Po oświadczeniach prezydenta Zełenskiego i Bidena, pytania zadawali dziennikarze. Reporter ukraińskiej telewizji, zanim zwrócił się do przywódców, podziękował USA za wsparcie. – Moja rodzina jest teraz w Ukrainie. Rozumiem, że oni nie żyliby dzisiaj, gdyby Ameryka nie wsparła mojego kraju politycznie i wojskowo. Dziękuję za to – podkreślił.
Spotkanie Biden-Zełenski. Osobiste wyznanie ukraińskiego dziennikarza
– Wchodzimy do nowej fazy tej wojny. Czy rozmawialiście dziś, jaką drogę wybrać, jak się ta wojna zakończy i co będzie później? Czy przejdziemy do kontrofensywy? Czy będą rozmowy pokojowe? Czy podzielicie się swoją wizją i jak rozumiecie słowa „sprawiedliwy pokój”? – chciał wiedzieć ukraiński dziennikarz
– Zaczął pan od tego, że pańska rodzina jest w Ukrainie. Tak, to prawda, pozycja lidera USA nam pomaga. Pragnę, abyśmy o tym nie zapomniali, że bez naszego narodu, bez Sił Zbrojnych Ukrainy rzeczywiście pańska rodzina mogłaby być w niebezpieczeństwie. „Sprawiedliwy pokój”? Nie wiem czym jest. To filozoficzne pytanie. Dla mnie spokój, to brak w kompromisów, co do naszej ziemi, co do integralności terytorialnej, suwerenności, odszkodowań za to, co zrobili. To najważniejsze – wyjaśnił Wołodymyr Zełenski.
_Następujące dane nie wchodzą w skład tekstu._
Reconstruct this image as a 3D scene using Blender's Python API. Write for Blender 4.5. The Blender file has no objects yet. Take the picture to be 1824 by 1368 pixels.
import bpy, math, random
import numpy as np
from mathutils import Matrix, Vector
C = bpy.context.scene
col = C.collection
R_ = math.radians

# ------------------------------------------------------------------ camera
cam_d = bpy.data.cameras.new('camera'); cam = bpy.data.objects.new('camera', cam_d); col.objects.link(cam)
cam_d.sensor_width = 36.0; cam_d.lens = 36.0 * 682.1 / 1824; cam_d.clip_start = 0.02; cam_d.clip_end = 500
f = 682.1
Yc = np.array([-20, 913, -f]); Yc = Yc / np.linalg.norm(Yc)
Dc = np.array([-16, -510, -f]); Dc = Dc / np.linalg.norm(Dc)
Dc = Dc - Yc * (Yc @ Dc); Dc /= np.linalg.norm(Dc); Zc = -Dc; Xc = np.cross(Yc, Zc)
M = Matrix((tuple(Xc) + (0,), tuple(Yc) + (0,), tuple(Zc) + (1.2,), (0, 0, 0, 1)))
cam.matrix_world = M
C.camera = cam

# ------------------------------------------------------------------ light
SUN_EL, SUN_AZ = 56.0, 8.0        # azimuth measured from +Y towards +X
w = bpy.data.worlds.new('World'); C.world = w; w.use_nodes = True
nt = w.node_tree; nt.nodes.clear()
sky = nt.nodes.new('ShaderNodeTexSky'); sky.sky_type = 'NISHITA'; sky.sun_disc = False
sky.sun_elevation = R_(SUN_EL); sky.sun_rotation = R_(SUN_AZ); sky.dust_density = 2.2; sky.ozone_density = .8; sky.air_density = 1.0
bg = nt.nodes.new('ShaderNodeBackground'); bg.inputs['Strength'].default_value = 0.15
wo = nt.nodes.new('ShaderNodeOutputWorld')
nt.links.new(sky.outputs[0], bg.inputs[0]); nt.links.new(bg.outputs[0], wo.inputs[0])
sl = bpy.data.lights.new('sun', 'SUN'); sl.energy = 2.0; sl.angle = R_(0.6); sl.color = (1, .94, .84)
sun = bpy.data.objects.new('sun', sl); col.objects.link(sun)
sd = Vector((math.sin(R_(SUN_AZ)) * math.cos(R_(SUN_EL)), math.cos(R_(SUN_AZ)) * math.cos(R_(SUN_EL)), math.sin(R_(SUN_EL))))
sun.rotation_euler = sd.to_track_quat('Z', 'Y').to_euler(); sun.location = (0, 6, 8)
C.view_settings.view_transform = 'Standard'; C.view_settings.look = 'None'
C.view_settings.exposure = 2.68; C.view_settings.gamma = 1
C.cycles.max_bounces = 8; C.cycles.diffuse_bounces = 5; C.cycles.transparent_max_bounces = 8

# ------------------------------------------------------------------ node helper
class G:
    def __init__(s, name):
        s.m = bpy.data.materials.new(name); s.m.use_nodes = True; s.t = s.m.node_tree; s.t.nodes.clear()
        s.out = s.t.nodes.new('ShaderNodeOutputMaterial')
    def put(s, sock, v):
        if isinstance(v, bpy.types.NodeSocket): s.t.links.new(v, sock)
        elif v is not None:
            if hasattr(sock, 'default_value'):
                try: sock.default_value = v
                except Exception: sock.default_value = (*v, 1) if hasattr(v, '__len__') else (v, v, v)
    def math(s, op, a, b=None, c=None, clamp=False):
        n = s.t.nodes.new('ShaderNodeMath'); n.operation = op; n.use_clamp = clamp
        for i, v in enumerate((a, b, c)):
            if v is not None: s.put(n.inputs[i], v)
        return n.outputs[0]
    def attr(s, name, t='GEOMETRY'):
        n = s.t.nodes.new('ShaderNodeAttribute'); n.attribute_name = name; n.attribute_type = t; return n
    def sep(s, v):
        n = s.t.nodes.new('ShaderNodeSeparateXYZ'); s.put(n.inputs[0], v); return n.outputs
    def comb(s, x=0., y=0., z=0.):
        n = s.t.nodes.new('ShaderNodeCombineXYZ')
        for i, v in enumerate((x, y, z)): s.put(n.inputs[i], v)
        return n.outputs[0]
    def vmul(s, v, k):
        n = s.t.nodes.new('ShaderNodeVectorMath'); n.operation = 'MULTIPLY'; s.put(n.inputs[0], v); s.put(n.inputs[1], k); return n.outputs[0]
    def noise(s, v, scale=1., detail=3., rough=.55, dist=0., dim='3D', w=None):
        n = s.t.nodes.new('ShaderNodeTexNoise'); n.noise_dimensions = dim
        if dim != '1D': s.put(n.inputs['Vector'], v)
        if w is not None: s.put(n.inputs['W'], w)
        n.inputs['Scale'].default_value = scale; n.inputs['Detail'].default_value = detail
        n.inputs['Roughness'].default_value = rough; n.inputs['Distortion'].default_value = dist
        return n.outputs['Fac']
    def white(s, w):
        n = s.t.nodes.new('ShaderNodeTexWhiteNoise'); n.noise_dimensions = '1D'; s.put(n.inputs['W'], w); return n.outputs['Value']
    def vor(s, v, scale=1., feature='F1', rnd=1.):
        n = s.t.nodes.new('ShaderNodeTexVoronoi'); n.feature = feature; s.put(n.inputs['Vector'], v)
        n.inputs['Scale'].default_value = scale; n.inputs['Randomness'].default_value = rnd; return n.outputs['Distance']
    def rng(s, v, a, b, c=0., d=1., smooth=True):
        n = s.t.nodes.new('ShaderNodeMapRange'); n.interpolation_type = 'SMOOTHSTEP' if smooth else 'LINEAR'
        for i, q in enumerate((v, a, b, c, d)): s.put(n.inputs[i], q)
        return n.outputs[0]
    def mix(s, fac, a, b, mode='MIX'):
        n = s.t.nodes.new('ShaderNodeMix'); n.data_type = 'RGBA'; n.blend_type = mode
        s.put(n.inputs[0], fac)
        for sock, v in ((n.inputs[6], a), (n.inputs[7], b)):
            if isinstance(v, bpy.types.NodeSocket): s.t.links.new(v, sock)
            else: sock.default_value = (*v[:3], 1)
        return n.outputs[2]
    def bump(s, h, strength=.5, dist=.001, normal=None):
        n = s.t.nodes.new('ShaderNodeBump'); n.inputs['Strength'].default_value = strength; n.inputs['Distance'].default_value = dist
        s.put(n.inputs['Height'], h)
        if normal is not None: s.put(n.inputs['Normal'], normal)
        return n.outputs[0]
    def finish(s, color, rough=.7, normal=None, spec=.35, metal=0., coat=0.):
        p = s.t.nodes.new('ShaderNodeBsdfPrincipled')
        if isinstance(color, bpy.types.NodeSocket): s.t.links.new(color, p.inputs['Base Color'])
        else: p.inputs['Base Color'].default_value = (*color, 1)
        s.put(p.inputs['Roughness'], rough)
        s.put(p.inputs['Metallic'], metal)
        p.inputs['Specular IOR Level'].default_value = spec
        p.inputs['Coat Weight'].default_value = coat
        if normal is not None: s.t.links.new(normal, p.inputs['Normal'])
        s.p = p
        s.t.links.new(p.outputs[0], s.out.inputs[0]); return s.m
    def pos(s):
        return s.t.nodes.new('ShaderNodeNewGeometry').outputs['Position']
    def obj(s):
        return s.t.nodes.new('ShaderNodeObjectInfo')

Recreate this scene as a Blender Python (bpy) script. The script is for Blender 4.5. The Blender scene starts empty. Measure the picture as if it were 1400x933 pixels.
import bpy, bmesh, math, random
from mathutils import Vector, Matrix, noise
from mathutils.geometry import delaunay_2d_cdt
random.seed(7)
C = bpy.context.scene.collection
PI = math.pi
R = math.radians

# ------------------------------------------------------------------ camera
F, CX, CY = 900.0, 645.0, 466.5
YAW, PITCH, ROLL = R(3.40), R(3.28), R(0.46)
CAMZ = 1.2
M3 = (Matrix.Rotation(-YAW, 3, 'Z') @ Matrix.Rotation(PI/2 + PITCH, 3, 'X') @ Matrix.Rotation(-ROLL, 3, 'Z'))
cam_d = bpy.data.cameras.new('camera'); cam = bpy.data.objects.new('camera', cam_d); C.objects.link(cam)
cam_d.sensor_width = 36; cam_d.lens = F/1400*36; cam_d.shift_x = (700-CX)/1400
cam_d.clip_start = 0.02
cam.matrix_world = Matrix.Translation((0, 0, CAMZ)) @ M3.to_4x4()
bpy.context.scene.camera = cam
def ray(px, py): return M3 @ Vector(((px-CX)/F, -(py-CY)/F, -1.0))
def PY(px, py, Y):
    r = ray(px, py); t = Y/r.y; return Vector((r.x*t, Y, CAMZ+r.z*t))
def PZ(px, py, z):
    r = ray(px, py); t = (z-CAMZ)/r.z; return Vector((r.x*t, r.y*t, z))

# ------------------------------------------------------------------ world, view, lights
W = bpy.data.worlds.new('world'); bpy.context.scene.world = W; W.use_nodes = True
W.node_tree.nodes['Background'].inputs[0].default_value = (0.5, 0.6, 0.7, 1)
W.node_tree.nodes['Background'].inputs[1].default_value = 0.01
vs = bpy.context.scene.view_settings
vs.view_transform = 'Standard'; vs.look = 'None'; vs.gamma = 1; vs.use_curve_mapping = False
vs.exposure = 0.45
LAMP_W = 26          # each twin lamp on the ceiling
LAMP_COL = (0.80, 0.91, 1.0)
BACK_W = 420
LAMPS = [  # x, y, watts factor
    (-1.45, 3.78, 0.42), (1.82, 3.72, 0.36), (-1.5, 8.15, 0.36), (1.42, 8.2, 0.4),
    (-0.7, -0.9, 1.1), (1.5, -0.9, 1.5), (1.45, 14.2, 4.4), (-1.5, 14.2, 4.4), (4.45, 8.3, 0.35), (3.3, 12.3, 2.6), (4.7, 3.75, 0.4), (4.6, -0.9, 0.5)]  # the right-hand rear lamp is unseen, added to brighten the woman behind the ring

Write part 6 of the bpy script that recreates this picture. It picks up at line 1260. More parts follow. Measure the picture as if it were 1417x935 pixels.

Zełenski: oni myślą tylko o zemście
Ukraiński prezydent oświadczył, że „wszystkie pieniądze są niczym”, w obliczu tego, z czym zmaga się jego naród. – Wszystko, czym żyją to zemsta. Oni żyją zemstą. To ogromna tragedia, ta wojna. Im dłużej trwa, tym więcej osób będzie żyło zemstą, bo nic innego już nie mają. Nie ma „sprawiedliwego pokoju” dla tego, co nam przynieśli ci nie-ludzie – dodał.
Po nim głos zabrał Joe Biden. – Mamy dokładnie taką samą wizję. Wolna, niepodległa Ukraina. To wszystko mogłoby się zakończyć dzisiaj, gdyby Putin miał choć trochę godności, ale to się nie zdarzy. To nie zdarzy się teraz – przyznał prezydent USA.